De uma vez por todas, devemos devolver esta expressão à pré-história da humanidade e seu passado ultra-passado: se é humano não é capital e se é capital não pode ser humano. Não é muito difícil imaginar um futuro sem lucros recorde de bancos ou milionários que prosperam com capital financeiro às custas do bem-estar de milhões de pessoas. Mas alguém consegue imaginar um futuro decente em que as escolas não sejam sustentadas, professores reconhecidos e estudantes estimulados?

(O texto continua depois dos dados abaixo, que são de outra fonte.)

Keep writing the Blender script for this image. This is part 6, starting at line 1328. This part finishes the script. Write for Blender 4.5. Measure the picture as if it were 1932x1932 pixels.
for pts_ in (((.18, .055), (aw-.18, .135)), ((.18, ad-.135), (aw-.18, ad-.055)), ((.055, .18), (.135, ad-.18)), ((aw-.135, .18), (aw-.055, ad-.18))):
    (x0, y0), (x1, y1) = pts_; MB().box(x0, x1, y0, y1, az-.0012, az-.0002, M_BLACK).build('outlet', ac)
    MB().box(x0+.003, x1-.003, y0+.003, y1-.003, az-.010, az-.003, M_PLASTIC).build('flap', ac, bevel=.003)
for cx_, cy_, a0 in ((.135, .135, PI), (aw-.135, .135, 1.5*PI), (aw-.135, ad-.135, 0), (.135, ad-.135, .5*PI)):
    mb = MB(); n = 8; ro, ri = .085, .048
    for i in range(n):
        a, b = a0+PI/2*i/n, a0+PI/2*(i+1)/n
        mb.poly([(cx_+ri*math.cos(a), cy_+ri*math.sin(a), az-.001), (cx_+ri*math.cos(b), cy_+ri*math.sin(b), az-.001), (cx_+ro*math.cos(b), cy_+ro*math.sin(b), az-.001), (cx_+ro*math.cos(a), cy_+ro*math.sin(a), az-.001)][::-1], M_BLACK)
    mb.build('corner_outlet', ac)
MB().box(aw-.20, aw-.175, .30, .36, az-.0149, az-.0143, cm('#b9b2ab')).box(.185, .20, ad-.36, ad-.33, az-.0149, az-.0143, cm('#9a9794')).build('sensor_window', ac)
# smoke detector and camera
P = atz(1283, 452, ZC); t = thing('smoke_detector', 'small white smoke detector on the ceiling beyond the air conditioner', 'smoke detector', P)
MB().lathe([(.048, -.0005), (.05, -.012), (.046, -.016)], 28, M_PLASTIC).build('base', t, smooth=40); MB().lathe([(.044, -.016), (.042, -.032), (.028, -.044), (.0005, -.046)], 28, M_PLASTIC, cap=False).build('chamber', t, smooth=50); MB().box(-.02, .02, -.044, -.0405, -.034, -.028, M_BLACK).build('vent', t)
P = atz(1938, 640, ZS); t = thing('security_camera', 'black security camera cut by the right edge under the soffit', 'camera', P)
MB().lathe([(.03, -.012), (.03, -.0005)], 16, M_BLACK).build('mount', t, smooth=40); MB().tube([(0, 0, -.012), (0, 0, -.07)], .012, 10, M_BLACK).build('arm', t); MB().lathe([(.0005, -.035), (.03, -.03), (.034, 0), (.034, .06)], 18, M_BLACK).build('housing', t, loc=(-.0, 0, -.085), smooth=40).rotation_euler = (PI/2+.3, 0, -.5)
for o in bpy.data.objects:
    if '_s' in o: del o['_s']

Já não podemos mais olhar para o lado. Nem é possível escolher não escolher. A luta pela Educação é universal, de todos. É urgente repensar um projeto de sociedade que inclua uma outra educação possível. Limitar uma mudança educacional radical às margens corretivas, sempre interesseiras do capital e sua ordem, significa abandonar de uma só vez - seja conscientemente ou não - o objetivo de uma transformação substancial, e não só formal, qualitativa: a alternativa. Como diz a canção: “muda, tudo muda”. Quem não transforma tudo não muda nada.

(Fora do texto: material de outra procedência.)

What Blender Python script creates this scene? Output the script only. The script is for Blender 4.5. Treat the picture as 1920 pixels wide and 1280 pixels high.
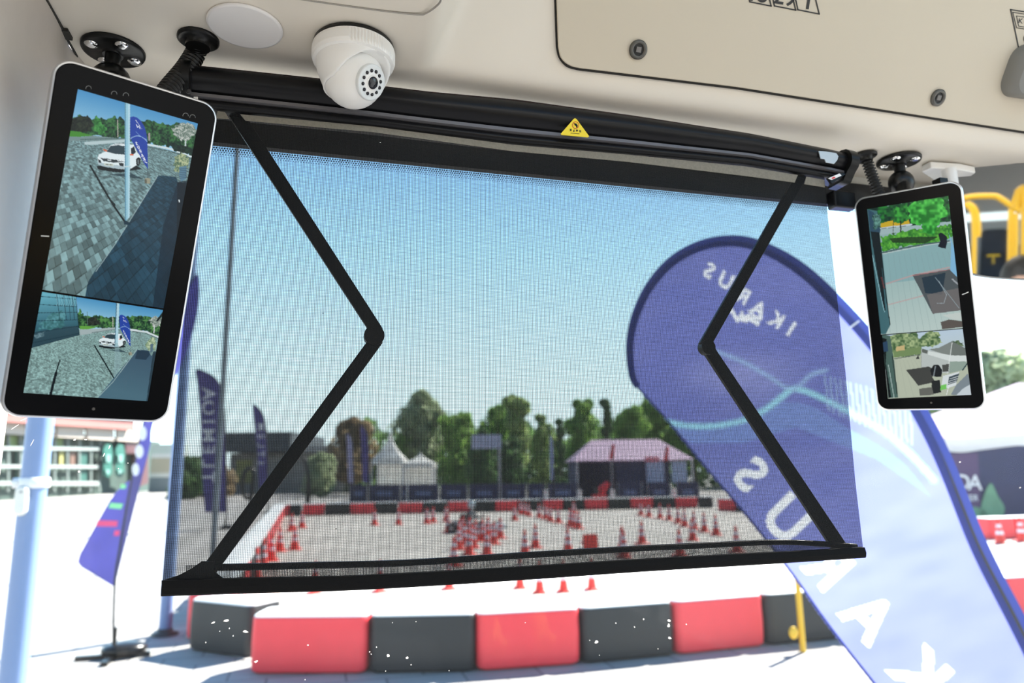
import bpy, bmesh, math, random
import numpy as np
from mathutils import Vector, Matrix
random.seed(7); np.random.seed(7)
sc = bpy.context.scene
for o in list(bpy.data.objects): bpy.data.objects.remove(o)
col = sc.collection

# ------------------------------------------------------------------ camera
FPX = 1333.0
def _n(v): v = np.array(v, float); return v/np.linalg.norm(v)
_U = _n((-.075, 5.46, -1)); _X = _n((3.674, -.1328, -1)); _X = _n(_X-_U*_X.dot(_U)); _Y = np.cross(_U, _X)
M = np.array([_X, _Y, _U])                      # world (bus) frame: x right, y forward, z up
CAM = np.array([0, 0, 2.1])
cam_d = bpy.data.cameras.new('camera'); cam = bpy.data.objects.new('camera', cam_d); col.objects.link(cam)
mw = Matrix.Identity(4)
for i in range(3):
    for j in range(3): mw[i][j] = M[i][j]
    mw[i][3] = CAM[i]
cam.matrix_world = mw
cam_d.sensor_width = 36; cam_d.lens = FPX*36/1920; cam_d.clip_start = .02; cam_d.clip_end = 800
cam_d.dof.use_dof = True; cam_d.dof.focus_distance = .86; cam_d.dof.aperture_fstop = 4.5
sc.camera = cam

# ------------------------------------------------------------------ sky, sun, exposure
w = bpy.data.worlds.new('sky'); sc.world = w; w.use_nodes = True
nt = w.node_tree; nt.nodes.clear()
tc = nt.nodes.new('ShaderNodeTexCoord'); sp = nt.nodes.new('ShaderNodeSeparateXYZ'); rmp = nt.nodes.new('ShaderNodeValToRGB')
bg = nt.nodes.new('ShaderNodeBackground'); wo = nt.nodes.new('ShaderNodeOutputWorld')
nt.links.new(tc.outputs['Generated'], sp.inputs[0]); nt.links.new(sp.outputs['Z'], rmp.inputs[0])
e = rmp.color_ramp.elements
e[0].position = 0.0; e[0].color = (.70, .84, .86, 1)
e[1].position = .9; e[1].color = (.05, .12, .26, 1)
for p_, c_ in ((.12, (.62, .84, .90, 1)), (.30, (.40, .71, .95, 1)), (.42, (.25, .52, .88, 1)), (.60, (.12, .27, .52, 1))):
    q_ = e.new(p_); q_.color = c_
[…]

Para finalizar uma citação de Pierre Bourdieu: “A economia, de acordo com a definição dominante, leva em conta custos, lucros, balancetes, etc., mas apaga custos sociais e lucros sociais, tudo o que não é quantificável, tudo o que não é calculável, tudo o que pode não pode ser antecipado por computação, racionalização e números. Como resultado, subestimamos severamente o que são custos reais e superestimamos a relação custo-benefício, por exemplo, e se realmente levássemos em conta - isto é apenas um exemplo – o custo da violência urbana… Quando os governos europeus ou outros governos pedem aos sociólogos que estudem a violência nas escolas, nas periferias, há sempre dinheiro para isso.. O que eles querem? Receitas para fazer a violência desaparecer. Precisamos de mais polícias, mais assistentes sociais, mais professores? A escola desempenha um papel social na violência? Mas como protegemos as escolas? Essas são as questões sociais que são levantadas. De facto, eles excluem sistematicamente a questão de saber se as causas da violência não residem fora desse universo, em coisas que são totalmente óbvias, como a taxa de desemprego, insegurança no emprego, insegurança existencial sobre o destino, o facto de o porvir ser absolutamente incerto. A eliminação da violência na escola, o facto de algumas crianças, por causa de sua origem, tanto social quanto étnica, sendo que as duas estão frequentemente ligadas, estão fadadas a serem eliminadas pelo sistema escolar. As causas da violência residem em toda a estrutura social. O que não é percebido é que se realiza economia de um lado: como quando dizem ‘vamos cortar custos’, ‘vamos reduzir’, ‘vamos demitir duas mil pessoas para cortar custos de produção e sermos competitivos no mercado mundial’, as economias feitas de um lado são pagas no outro extremo. Dois mil desempregados, e muito especialmente se forem jovens, tomarão tranquilizantes, tornar-se-ão alcoólicos, usarão drogas, tornar-se-ão traficantes e depois, eventualmente, assassinos e manterão a polícia no trabalho duro. Se equilibrarmos os custos sociais induzidos por uma abordagem puramente econométrica à economia de custos, é fácil ver o que é uma economia ruim. Isso é tudo. O que temos é uma economia muito ruim, baseada na dissociação de económico e social. Mas o que é social é também económico. Não há nada fora da economia ampliada: tristeza, alegria, felicidade, prazer em viver, o andar pelas ruas sem ser atacado, a qualidade do ar que respiramos. Tudo”.